T.A.G
Dès les premiers moments, on entend des bruits de sirènes de police, des bruits de pas sur l’asphalte et des ambiances de foules, mais très rapidement, la compositrice se distancie d’un discours représentatif. Elle invite plutôt à plonger dans la matière même qui constitue ces sons et à y abandonner toute lecture autre que celle du sensible.
Cette invitation emprunte essentiellement deux sentiers. Un premier qui consiste en une série de traitements auxquels sont soumis entres autres les sons de sirènes de police. Vient ensuite un ensemble de sons obtenus par synthèse qui vont venir rappeler ces sonorités concrètes dans leur profil général tout en les transposant ailleurs. En écho aux mouvements de groupes propres aux foules en marche, la compositrice développe une écriture de la masse faite d’accumulations qui trace un parcours formel limpide tout en proposant une conduite complexe de l’écoute.
Les sons de sirènes de polices, déjà proches en soi des sonorités synthétiques, sont surtout présentes dans la première moitié de l’oeuvre. Le glissando typique de ces sonorités est amplifié et repris dans la synthèse et finit, après de multiples boucles en aparté et autres digressions, par engendrer un long glissando descendant. Un moment phare de l’oeuvre où l’on peut apprécier l’ampleur du savoir-faire de la compositrice. C’est tout un tour de force que de pouvoir mener l’écoute vers des gestes d’une telle ampleur et concision. L’oeuvre fait intervenir ensuite des sonorités de bruits de pas sur l’asphalte que la compositrice agence en une série d’accumulations avant de devenir eux-mêmes source de synthèse sonore.

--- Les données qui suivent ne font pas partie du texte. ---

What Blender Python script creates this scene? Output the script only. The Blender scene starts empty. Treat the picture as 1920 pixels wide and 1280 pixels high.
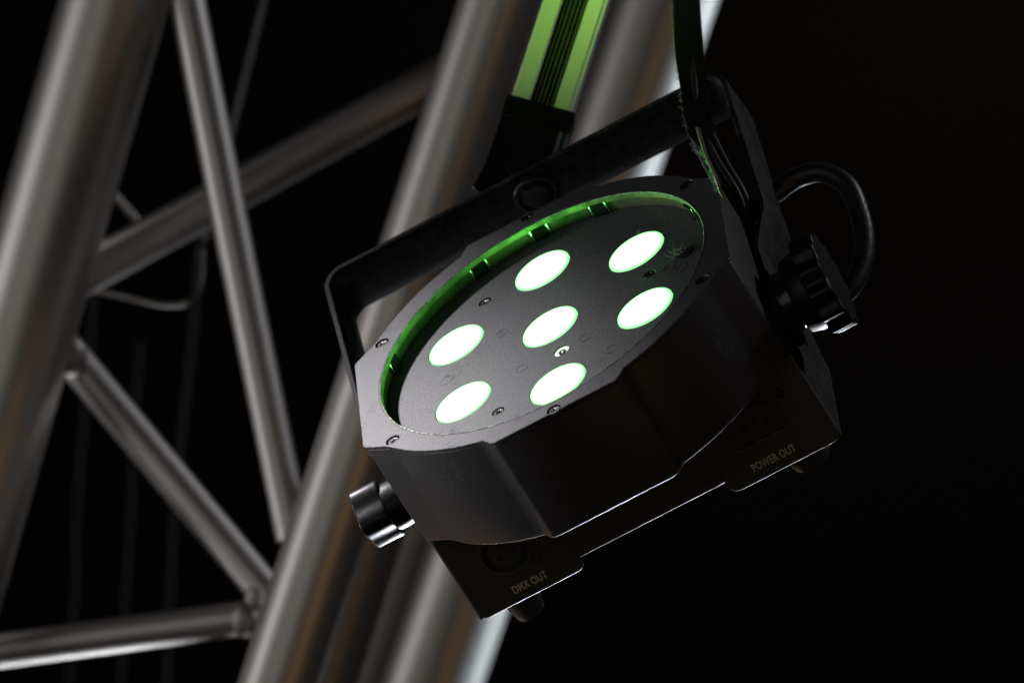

Difficile de résister à la tentation de créer des liens entre l’oeuvre de Monique Jean et les manifestations étudiantes qui ont marquées le printemps 2012. Mais l’oeuvre échappe aux rapprochements trop directs et ces références planent au-dessus d’elle sans jamais s’y ancrer. Dans Qu’est-ce que la littérature ?, des propos de Jean-Paul Sartre pourrait résumer en quelques sortes ces affiliations:
« Les notes, les couleurs, les formes, ne sont pas des signes, elles ne renvoient à rien qui leur soit extérieur. Le petit sens obscur qui les habite, gaîté légère, timide tristesse, leur demeure immanent ou tremble autour d’elles comme une brume de chaleur.» [1]
Les occasion sont rares de pouvoir assister à des oeuvres nouvelles qui créent un consensus aussi fort lors de leur création. Il ne fait aucun doute que T.A.G. a laissé une impression semblable au public du festival Akousma jeudi dernier à l’Usine C.
Patrick Saint-Denis
[1] Jean-Paul Sartre, Qu’est-ce que la littérature ? Gallimard, Paris 1948.